At the center of the exhibition stands a large painting depicting the people making the broth, the conceptual and visual core of the show. Its compositional rhythm and spiritual resonance draw directly from Hans Memling’s Concert of Angels (ca.1480), a work that embodies the serene harmony of Northern Renaissance devotion. In Heck’s reinterpretation, the angelic choir becomes a gathering of cooks, companions, and ingredients, a secular chorus devoted not to divine song but to the shared act of stirring, chopping, and tasting. The painting translates Memling’s celestial order into a messy human symphony, where music becomes labor, and harmony is achieved through collective effort rather than divine grace. The result is a scene that is at once chaotic and reverent, a ritual of creation grounded in the everyday gestures of care, nourishment, and coexistence.

Heck’s oeuvre introduces a whole new iconography with her own symbols and motifs, that are closely related to today’s society. Heck’s world is one in which humor and transcendence are inseparable, and the domestic becomes a site of metaphysical inquiry. Her sculptural works extend this logic into material form. In one, a record player spins a monumental soup ladle, transforming an ordinary utensil into a rotating emblem of repetition and ritual; a choreography of domestic devotion. In another, a mound of horse manure rests delicately on a bed of eggs. The sculpture is both grotesque and tender: a meditation on energy, decay, and regeneration, where waste becomes a source of life.

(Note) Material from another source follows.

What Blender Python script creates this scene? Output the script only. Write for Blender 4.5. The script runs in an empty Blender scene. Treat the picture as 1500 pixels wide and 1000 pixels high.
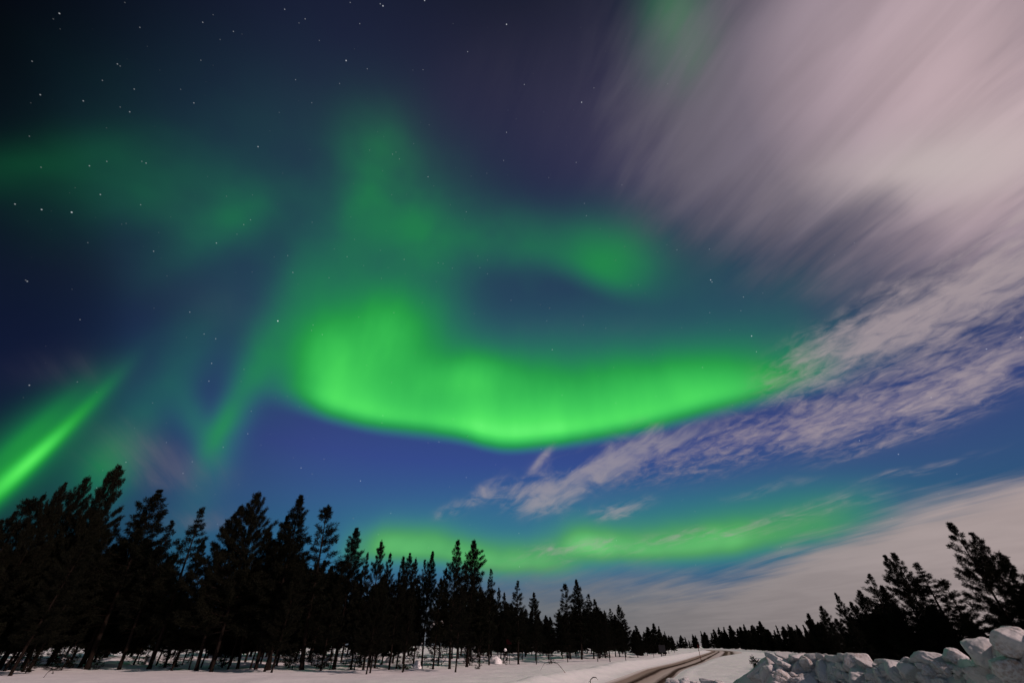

Kati Heck (b. 1979, Düsseldorf) lives and works in Antwerp. Trained at the Royal Academy of Fine Arts in Antwerp, she has developed a distinctive practice that bridges painting, performance, sculpture, and installation. Her works have been exhibited internationally and have been included in the collection of Center Pompidou, Paris (FR); Walker Art Center, Minneapolis (USA); Hall Art Foundation, Derneburg (DE) and Reading (VT); Fondation Antoine de Galbert, Paris (FR); M HKA, Antwerp (BE); CAC, Málaga (ES); City of Antwerp (BE); The Rachofsky Collection, Dallas (USA); the Middelheim Museum, Antwerp (BE); Museum De Domijnen, Sittard (NL); Mu.ZEE, Ostend (BE); Municipal Museum of Contemporary Art (S.M.A.K.), Ghent (BE).